After Next Vision shares jumped more than 160% over the past year, the company’s founders decided to sell part of their holdings for $200 million, or 586 million shekels, to a mix of Israeli and foreign institutional investors. The sale brings the founders’ total share sales over the past year to more than 1 billion shekels.
The company said three founders, chairman Chen Golan, chief technology officer Boris Kipnis and CEO Michael Grossman, along with early investor Nahman Ben-Sheya, intend to sell shares amounting to about 2.2% of the company’s equity. This is the latest in a series of disposals by the group.
At the start of the year, the same founders and long-time investor Yosef Sneldar sold shares worth about 350 million shekels to Harel Insurance. About a year earlier, the five sold additional shares for around 146 million shekels. Together, those transactions bring their total realized proceeds in the past year to roughly 1.1 billion shekels.
Next Vision, which develops and manufactures stabilized day and night cameras mainly for drones and unmanned aerial vehicles, went public in 2021 during the Tel Aviv tech IPO wave.

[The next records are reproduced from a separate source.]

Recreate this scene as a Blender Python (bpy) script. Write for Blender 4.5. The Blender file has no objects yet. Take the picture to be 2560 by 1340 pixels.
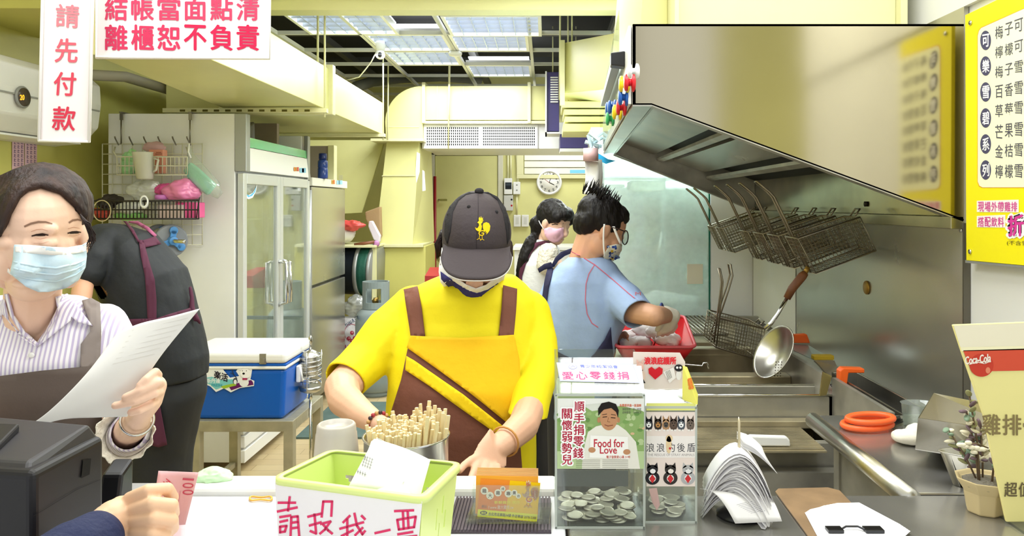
import bpy, bmesh, math, random
from mathutils import Vector, Matrix, Quaternion, noise
from mathutils.geometry import delaunay_2d_cdt
from mathutils.bvhtree import BVHTree
random.seed(7)
C = bpy.context.scene.collection
SC = bpy.context.scene
# ---------------------------------------------------------------- camera
F, CX, CY, CZ = 1900.0, 1365.0, 510.0, 1.5      # focal length and vanishing point in pixels, eye height in metres
cam = bpy.data.cameras.new('camera'); camo = bpy.data.objects.new('camera', cam); C.objects.link(camo)
camo.location = (0, 0, CZ); camo.rotation_euler = (math.pi/2, 0, 0)
cam.sensor_width = 36; cam.lens = F/2560*36
cam.shift_x = (1280-CX)/2560; cam.shift_y = (CY-670)/2560
cam.clip_start = 0.05
SC.camera = camo
# ---------------------------------------------------------------- exposure, world, lights
SC.view_settings.view_transform = 'Standard'; SC.view_settings.look = 'None'
SC.view_settings.gamma = 1; SC.view_settings.use_curve_mapping = False
SC.view_settings.exposure = 0.25
w = bpy.data.worlds.new('world'); SC.world = w; w.use_nodes = True
w.node_tree.nodes['Background'].inputs[0].default_value = (0.93, 0.96, 1.0, 1)
w.node_tree.nodes['Background'].inputs[1].default_value = 1.0
def area(name, loc, sx, sy, power, rot=(0, 0, 0), col=(0.94, 0.97, 1.0)):
    l = bpy.data.lights.new(name, 'AREA'); l.shape = 'RECTANGLE'; l.size = sx; l.size_y = sy; l.energy = power; l.color = col
    o = bpy.data.objects.new(name, l); C.objects.link(o); o.location = loc; o.rotation_euler = rot; return o
area('shop_front_lamp', (-0.9, 1.5, 2.66), 1.2, 1.0, 22)
area('shop_front_lamp', (0.5, 1.2, 2.66), 0.9, 0.9, 20)
area('shop_front_lamp', (-0.6, 3.0, 2.66), 1.6, 0.7, 28)
area('kitchen_lamp', (0.2, 3.5, 2.66), 0.8, 0.6, 14)
area('kitchen_lamp', (-0.75, 6.0, 2.60), 1.1, 1.8, 45)
area('back_room_lamp', (0.2, 8.2, 2.55), 1.2, 0.6, 18)
# ---------------------------------------------------------------- helpers
def V(*a): return Vector(a)
def P(x, y, d): return Vector(((x-CX)*d/F, d, CZ-(y-CY)*d/F))
def ray(x, y): return Vector(((x-CX)/F, 1.0, -(y-CY)/F))
EYE = Vector((0, 0, CZ))
def PZ(x, y, z):                        # point of the horizontal plane z seen at pixel x, y
    d = (CZ-z)*F/(y-CY); return P(x, y, d)
def PX(x, y, X):                        # point of the side plane X
    d = X*F/(x-CX); return P(x, y, d)
def srgb(h):
    if isinstance(h, str):
        h = h.lstrip('#'); h = [int(h[i:i+2], 16)/255 for i in (0, 2, 4)]
    return tuple(c/12.92 if c <= .04045 else ((c+.055)/1.055)**2.4 for c in h)
MATS = {}
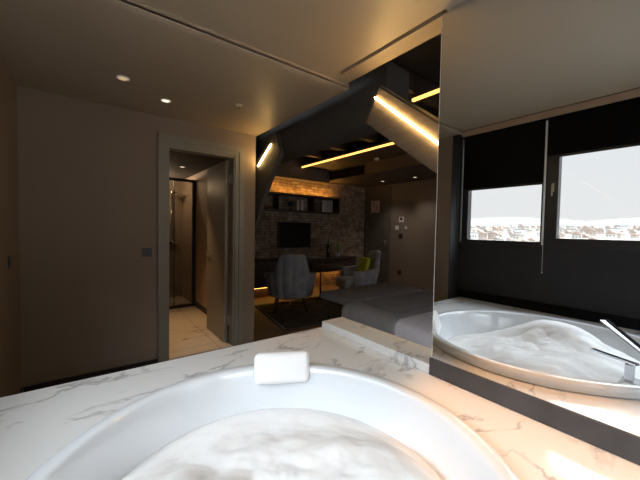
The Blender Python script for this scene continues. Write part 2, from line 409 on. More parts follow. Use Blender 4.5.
# ------------------------------------------------------------------ ceiling fittings
def downlight(x, y, z, on, label, r=.042, light=None):
    d = thing('downlight', label, 'downlight', (x, y, z), 'recessed ceiling spots')
    MB().lathe([(r * .72, -.001), (r * .78, -.006), (r, -.006), (r * 1.02, 0)], (x, y, z)).build('ring', M['white_pl'] if on else M['alu'], d)
    MB().cyl((x, y, z - .003), (x, y, z - .0005), r * .72).build('diffuser', M[on], d)
downlight(.229, 2.71, ZC, 'lamp_dim', 'amber-tinted round downlight, leftmost in the beige ceiling')
downlight(.559, 2.949, ZC, 'lamp_on', 'small whitish round downlight, middle one above the door')
s = thing('ceiling_sprinkler', 'tiny chrome sprinkler in the beige ceiling above the doorway', 'sprinkler', (1.083, 2.64, ZC))
MB().lathe([(.0, -.004), (.028, -.004), (.030, 0)], (1.083, 2.64, ZC)).build('rose', M['white_pl'], s)
MB().cyl((1.083, 2.64, ZC - .03), (1.083, 2.64, ZC - .004), .006).cyl((1.083, 2.64, ZC - .033), (1.083, 2.64, ZC - .03), .014).build('head', M['chrome'], s)

# ------------------------------------------------------------------ doorway to shower room
d = thing('door_1', 'open warm grey door with wide frame leading to the shower room', 'door', (1.0, YD, 0), kind='structure')
mb = MB()
for (dx, y_, t_) in ((0, .022, .055), (.055, .012, .045)):
    xa, xb, zt = .572 + dx, 1.452 - dx, 2.255 - dx
    mb.box((xa, YD - y_, 0), (xa + t_, YD, zt)); mb.box((xb - t_, YD - y_, 0), (xb, YD, zt)); mb.box((xa + t_, YD - y_, zt - t_), (xb - t_, YD, zt))
mb.build('casing', M['door_grey'], d)
mb = MB(); mb.box((.645, YD, 0), (.668, YD + .12, 2.15)); mb.box((1.335, YD, 0), (1.355, YD + .12, 2.15)); mb.box((.668, YD, 2.13), (1.335, YD + .12, 2.15))
mb.build('jamb', M['door_grey'], d)
lf = MB().box((1.285, YD + .125, .01), (1.325, YD + .775, 2.11), bev=.002).build('door_leaf', M['door_grey'], d)
h = MB()
for sx in (1.285,):
    h.cyl((sx, YD + .705, 1.03), (sx - .035, YD + .705, 1.03), .010).cyl((sx - .035, YD + .705, 1.03), (sx - .035, YD + .60, 1.03), .009).cyl((sx - .001, YD + .705, 1.03), (sx - .006, YD + .705, 1.03), .024).cyl((sx - .001, YD + .705, .95), (sx - .006, YD + .705, .95), .018)
h.build('door_handle', M['chrome'], lf)
for z in (.22, 1.85):
    MB().box((1.329, YD + .055, z), (1.3348, YD + .118, z + .11)).cyl((1.329, YD + .121, z), (1.329, YD + .121, z + .11), .007).build('hinge', M['alu'], d)
# shower room shell
struct('wall_shower_right', MB().box((1.50, YD + .12, 0), (1.60, 6.5, 2.5)), M['wc_wall'], 'tan wall on the right inside the shower room', 'wall')
struct('wall_shower_left', MB().box((.28, YD + .12, 0), (.38, 6.5, 2.5)), M['wc_wall'], 'tan wall on the left inside the shower room', 'wall')
struct('wall_shower_far', MB().box((.38, 6.4, 0), (1.50, 6.5, 2.5)), M['shower_tile'], 'beige tiled end wall of the shower', 'wall')
struct('ceiling_shower', MB().box((.28, YD + .12, 2.24), (1.60, 6.5, 2.36)), M['dark_wall'], 'dark ceiling of the shower room', 'ceiling')
struct('floor_shower', MB().box((.38, YD, .001), (1.50, 6.4, .006)), M['marble_floor'], 'tan marble tile floor of the shower room', 'floor')
struct('baseboard_shower', MB().box((1.486, YD + .12, .006), (1.50, 5.46, .09)), M['dark_wall'], 'dark skirting along the shower room wall', 'baseboard')
d = thing('door_2', 'black-framed glass shower door at the end of the shower room', 'door', (.95, 5.5, 0), kind='structure')
mb = MB(); mb.box((.38, 5.48, .006), (.42, 5.52, 2.14)); mb.box((1.45, 5.48, .006), (1.50, 5.52, 2.14)); mb.box((.42, 5.48, 2.10), (1.45, 5.52, 2.14)); mb.box((.42, 5.48, .006), (1.45, 5.52, .05)); mb.box((1.16, 5.49, .05), (1.172, 5.51, 2.1))
mb.build('frame', M['black'], d); MB().box((.42, 5.497, .05), (1.16, 5.503, 2.10)).box((1.172, 5.497, .05), (1.45, 5.503, 2.10)).build('pane', M['shower_pane'], d)
mb = MB().cyl((1.30, 6.37, .9), (1.30, 6.37, 1.95), .011).cyl((1.30, 6.37, 1.95), (1.30, 6.15, 1.99), .010)
s = thing('shower_rail', 'chrome shower rail behind the smoked glass door', 'shower', (1.3, 6.37, .9)); mb.build('riser_pipe', M['chrome'], s)
MB().cyl((1.30, 6.15, 1.96), (1.30, 6.15, 1.98), .09).build('shower_head', M['chrome'], s)
MB().box((1.2, 6.34, 1.02), (1.40, 6.39, 1.07), bev=.01).build('mixer', M['chrome'], s)
downlight(1.16, 4.95, 2.24, 'lamp_on', 'small round downlight in the dark shower room ceiling')

# switches
def plate(name, label, cat, c, ax, sz=.085, m='black_pl', part='rocker'):
    t_ = thing(name, label, cat, c)
    e = Vector((sz / 2, sz / 2, sz / 2)); e[ax[0]] = .004
    cc = Vector(c); cc[ax[0]] += ax[1] * .0045
    MB().box(cc - e, cc + e, bev=.002).build('plate', M[m], t_)
    e2 = Vector((sz * .3, sz * .3, sz * .3)); e2[ax[0]] = .003; c2 = cc.copy(); c2[ax[0]] += ax[1] * .005
    MB().box(c2 - e2, c2 + e2, bev=.001).build(part, M[m], t_)
plate('light_switch', 'square black light switch on the taupe wall left of the doorway', 'light switch', (.475, YD, 1.10), (1, -1))
plate('light_switch', 'black switch on the wall at the left edge of the photo', 'light switch', (XL, 2.97, 1.09), (0, 1))

# ------------------------------------------------------------------ bedroom shell
struct('wall_bedroom_far', MB().box((1.60, BR, 0), (RW + .1, BR + .1, 3.1)), M['brick'], 'brown brick wall behind the television and shelf', 'wall')
mb = MB(); mb.box((RW, -1.9, 0), (RW + .1, BR, 3.1))
struct('wall_bedroom_right', mb, M['wall'], 'taupe wall beside the entry door', 'wall')
struct('wall_bedroom_left', MB().box((1.601, YD + .12, 0), (1.618, BR, 3.1)), M['dark_wall'], 'dark wall between shower room and bedroom', 'wall')
struct('baseboard_bedroom', MB().box((RW - .015, -1.8, 0), (RW, 5.0, .08)), M['dark_wall'], 'dark skirting below the taupe bedroom wall', 'baseboard')
mb = MB(); mb.box((1.60, -2.0, 0), (RW + .1, -1.9, .5)); mb.box((1.6, -2.0, 2.4), (RW + .1, -1.9, 3.1)); mb.box((1.6, -2, .5), (1.75, -1.9, 2.4)); mb.box((5.7, -2, .5), (RW + .1, -1.9, 2.4))
struct('wall_bedroom_back', mb, M['dark_wall'], 'dark bedroom wall with a window opening, out of view', 'wall')
w = thing('window_4', 'wide bedroom window behind the mirror wall', 'window', (3.6, -1.95, .5), kind='structure')
mb = MB()
for (a, b, c, e) in ((1.75, 5.7, .5, .56), (1.75, 5.7, 2.34, 2.4), (1.75, 1.81, .56, 2.34), (5.64, 5.7, .56, 2.34), (3.6, 3.66, .56, 2.34)): mb.box((a, -1.98, c), (b, -1.92, e))
mb.build('window_frame', M['black'], w); MB().box((1.81, -1.954, .56), (3.6, -1.948, 2.34)).box((3.66, -1.954, .56), (5.64, -1.948, 2.34)).build('pane', M['pane'], w)
mb = MB(); mb.box((1.585, -1.9, 2.95), (RW + .1, BR + .1, 3.1)); mb.box((1.585, -1.9, 2.57), (1.66, BR, 2.95))
struct('ceiling_bedroom', mb, M['dark_wall'], 'dark raised bedroom ceiling', 'ceiling')
mb = MB().box((4.50, -1.9, SOF), (RW, BR, SOF + .1)).box((4.50, -1.9, SOF + .1), (4.56, BR, 2.95)).box((3.75, -1.9, 2.69), (4.50, 5.62, 2.75)).box((1.64, 5.62, 2.41), (4.50, BR, 2.47)).box((1.64, 5.62, 2.47), (4.50, 5.66, 2.95))
struct('ceiling_soffit', mb, mat('dark_brown_soffit_paint', (.10, .08, .066), .6), 'dark brown dropped ceiling over the entry', 'ceiling')

bm_ = thing('ceiling_beam', 'long charcoal beam at the edge of the beige ceiling', 'beam', (1.8, 2.0, 2.18))
MB().box((1.725, 1.53, 2.17), (1.98, 5.8, 2.56)).build('beam_body', M['dark_wall'], bm_)
# diagonal braces with LED lines
def brace(name, pts, led, label, m_, thk=.10):
    t_ = thing(name, label, 'brace', (1.78, pts[0][0], pts[0][1]))
    MB().prism([(1.622, y, z) for y, z in pts], (thk, 0, 0)).build('brace_body', m_, t_)
    (ya, za), (yb, zb) = led
    MB().cyl((1.614, ya, za), (1.614, yb, zb), 0.0055, n=10).build('led_strip', M['led'], t_)
    return t_
b1 = brace('diagonal_brace', [(1.62, 2.12), (1.50, 2.33), (-.15, 1.025), (-.15, .78)], ((1.53, 2.27), (.30, 1.235)), 'right slanted steel brace with bright LED line beside the mirror', M['concrete'])
MB().prism([(1.62, 1.49, 2.342), (1.62, 1.47, 2.322), (1.62, -.15, 1.027), (1.62, -.15, 1.049)], (.10, 0, 0)).build('edge_profile', M['alu'], b1)
b2 = brace('diagonal_brace', [(2.86, 2.14), (2.95, 2.36), (3.384, 2.16), (4.95, .0), (4.27, .0), (3.384, 1.46), (3.24, 1.70), (3.08, 1.89)], ((3.05, 2.26), (3.36, 2.07)), 'left slanted dark brace with short LED line beside the doorway', M['dark_wall'], .05)
# joists across raised ceiling
for i in range(9):
    y = -.9 + i * .72
    j = tag(Bx((1.98, y, 2.74), (3.70, y + .09, 2.93)).build('ceiling_joist', M['wood_dark']), 'dark timber joist crossing the raised bedroom ceiling', 'joist', 'joists in the raised ceiling')
# cove LEDs
def cove(x, ya, yb, z, label):
    t_ = thing('cove_light', label, 'cove light', (x, (ya + yb) / 2, z))
    MB().box((x - .05, ya, z), (x + .03, yb, z + .012)).build('channel', M['wood_dark'], t_)
    MB().box((x - .045, ya, z - .028), (x - .018, yb, z - .001)).build('diffuser', M['led2'], t_)
cove(3.72, 2.4, 5.55, 2.672, 'long warm LED cove line crossing the dark bedroom ceiling')
cove(2.74, .4, 2.04, 2.71, 'short warm LED cove line high beside the mirror edge')
# vents
def vent(x, y, z, lx, ly, label):
    t_ = thing('ceiling_vent', label, 'vent', (x, y, z), 'vents in the raised ceiling')
    mb = MB()
    for (a, b, c, e) in ((x, x + lx, y, y + .03), (x, x + lx, y + ly - .03, y + ly), (x, x + .03, y + .03, y + ly - .03), (x + lx - .03, x + lx, y + .03, y + ly - .03)): mb.box((a, c, z), (b, e, z + .02))
    mb.build('frame', M['alu'], t_)
    MB().box((x + .03, y + .03, z + .014), (x + lx - .03, y + ly - .03, z + .02)).build('grille', M['wood_dark'], t_)
vent(2.34, 1.92, 2.69, .20, .12, 'pale framed ceiling vent near the top of the right brace')
# AC grille in the soffit fascia
t = thing('air_grille', 'long black air grille in the dark soffit above the brick wall', 'air grille', (4.49, 5.1, 2.50))
MB().box((4.478, 4.52, SOF + .005), (4.499, 5.60, 2.66)).build('frame', M['blind'], t)
mb = MB()
for k in range(6): mb.box((4.470, 4.56, 2.49 + k * .026), (4.478, 5.58, 2.498 + k * .026))
mb.build('louvres', M['blind'], t)
downlight(5.42, 4.84, SOF, 'lamp_on', 'left small downlight in the dark soffit before the entry door', .045)
downlight(5.50, 4.03, SOF, 'lamp_on', 'right small downlight in the dark soffit above the taupe wall', .045)
tag(MB().lathe([(.0, -.035), (.03, -.035), (.045, -.02), (.05, 0)], (4.35, 4.05, 2.69)).build('smoke_detector', M['white_pl']), 'small white smoke detector under the dark bedroom ceiling', 'smoke detector')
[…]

Unlike most companies from that period, it has created enormous value for shareholders, with the stock up more than 5,700% since the IPO and the company valued at about 25 billion shekels. After joining the Tel Aviv 35 index late last year, the share price kept climbing, and the company is now the 15th-largest on the local market, above long-established names such as First International Bank, Bezeq, ICL and Delek Group.